And the AoA responds . . .

As Dartblog reports this morning, the Association of Alumni has responded to the Chairman of the Board of Trustees’ threats to curtail alumni involvement in the college’s governance. All of the Executive Committee members, save one dissenter, published a letter to all alumni voicing their concern about the Chairman’s recent remarks. As Dartlog noted yesterday, the switch to all-media voting in AoA elections arrived just in time. The Association has no power over the Board, but as the only democratically elected representatives of alumni, the Board would be wise to not cast their concern aside.

Dartblog also got in contact with Petition Trustee Todd Zywicki ’88 who had this to say about Chairman Neukom’s announcement that the Board’s Governance Committee has been looking at the makeup of the Board of Trustees:

I personally have not heard of any effort by the Governance Committee of the Board to reevaluate the composition of the Board or to tamper with the way in which Alumni Trustees are elected, nor am I aware of any efforts to consider such a change in the future.

The AoA’s full letter is reprinted below:

To all Dartmouth Alumni:

The Dartmouth Board of Trustees is considering changes to its composition, including the means by which its members are seated. The agreement for seating alumni trustees is one between the Trustees and the Association of Alumni. We understand the Association’s previous leadership has not been invited or involved in these considerations over the past months. This is of great concern to us, as participation by alumni-chosen Trustees has been of great value to the College, and through this stewardship, it is a most-meaningful way of engaging her loyal sons and daughters.
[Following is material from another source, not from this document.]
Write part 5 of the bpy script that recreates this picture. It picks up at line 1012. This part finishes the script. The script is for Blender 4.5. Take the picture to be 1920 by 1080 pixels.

The attached letter was approved by ten of the elected leaders of your Association, with one dissenter, and sent to the Trustees. A majority of the Executive Committee, being those of us signing below, believes we have a further obligation to report our concerns, and our actions, to you. This is at the core of our belief that alumni leaders must be more open and transparent to the alumni they represent. We trust that if alumni are kept informed, you will individually and collectively be able to make good judgments. As a courtesy to the Trustees prior to this public statement, we awaited confirmation that the letter had been received, and we alerted our Association president that we would also be communicating it to you.

We ask that you read the attached letter and give it thoughtful consideration. Please let us know your concerns, which will inform any subsequent dialog we have withe the Trustees; also communicate directly to others as you deem appropriate. The Trustees convene next week prior to Commencement, beginning June 8.

Respectfully,

[6 members]

Dear members of the Dartmouth Board of Trustees:

We, the newly elected officers and Executive Committee of the Association of Alumni, wish to convey the concern of a majority of our members regarding an issue raised in a statement made by current Board Chairman, Mr. William Neukom, to the Alumni Council on May 19, 2007. In those remarks, Mr. Neukom indicated that the Governance Committee of the Board would be presenting its report to the Board at its June 9, 2007 meeting and that the Board would consider changes to the alumni trustee election process and over-all Board composition at that time.

We sense that the agreement alumni have with the Board, established in 1891 and historically evolved since then, whereby alumni effectively elect half of the non-ex officio members of the Board, is threatened. We believe that any action which violates, restricts, abridges or dilutes that agreement, as currently enjoyed, would be injurious to Dartmouth College, its students and alumni. Not only do we strongly urge the Board to take no such steps, but we also believe strongly that the newly constituted AOA Executive Committee, elected for the first time in all-media, alumni-wide voting, should be included in any discussions related to that agreement. We feel that such cooperation and coordination with the Board is the best means for alumni to be engaged in solutions to problems facing the Board and the college’s administration and for us to fulfill our obligation to take all appropriate measures to protect and insure retention of the agreement, the uninterrupted exercise of which has redounded to the great benefit of Dartmouth for 116 years.